The show started, though, with Williams alone on that stage, noting that this was a sort of “homecoming” before playing a solo acoustic version of the new album’s title song. L.A. has been her home for most of the time since the early 1980s, but she could just as well have been talking about the locales that inspired much of the album, places (and their people) in the American south where she was raised, in particular Louisiana. “I know these roads like the back of my hand, and the stations on the FM band,” she sang, the memories both happy and sad, bitter and sweet, dark and, well, less dark — “I went through hell when I was younger.”

Frisell then joined for “Place in My Heart,” a sweet, romantic waltz with a classic emotional catch that could almost have come from the Brill Building. Or Tin Pan Alley. Leisz came on for the next song, Williams’ older, autumnally wistful Louisiana ode “Lake Charles,” then Sutton and Norton for “Born to Be Loved” (the title line being the shining ray through the murk of the fatalistically rough rest of the song). And then Mathis filled it out for 2010’s “Ventura,” in which the singer pulls herself from even deeper and more specific existential crisis with an affirmational drive up the coast.

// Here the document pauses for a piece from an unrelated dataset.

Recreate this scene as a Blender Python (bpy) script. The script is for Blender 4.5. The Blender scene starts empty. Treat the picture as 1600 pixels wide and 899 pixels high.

There were a few rough spots with technical issues and a nagging cough Williams fought through (and overcame), but as things went on and the band — a one-time-only treat of a lineup that had just one lone rehearsal the night before — gelled and fully trapped into both the power and grace of the combined talents. By the middle of the generous set with “Dust,” another highlight from the new album, with lyrics adapted from a work by Williams’ late father, noted poet Miller Williams, everything came together in a bracing whole, Williams’ comfort and confidence and the smiles exchanged between the musicians telling the story. And then Lloyd stepped in and otherworldliness took over.

And then the encores, starting with Bob Dylan’s “Masters of War,” a long-time Williams favorite (she mentioned the trouble she got in for singing it right after 9/11) that is also an instrumental highlight of the new Lloyd album, “I Long to See You,” with Leisz and Frisell.

In the middle of “Faith and Grace,” the musicians settling into a soul-gospel-jazz groove, Williams said that an interviewer had recently asked her if she had a religion. “I ain’t got no religion,” she said, looking around. “This is my religion here.”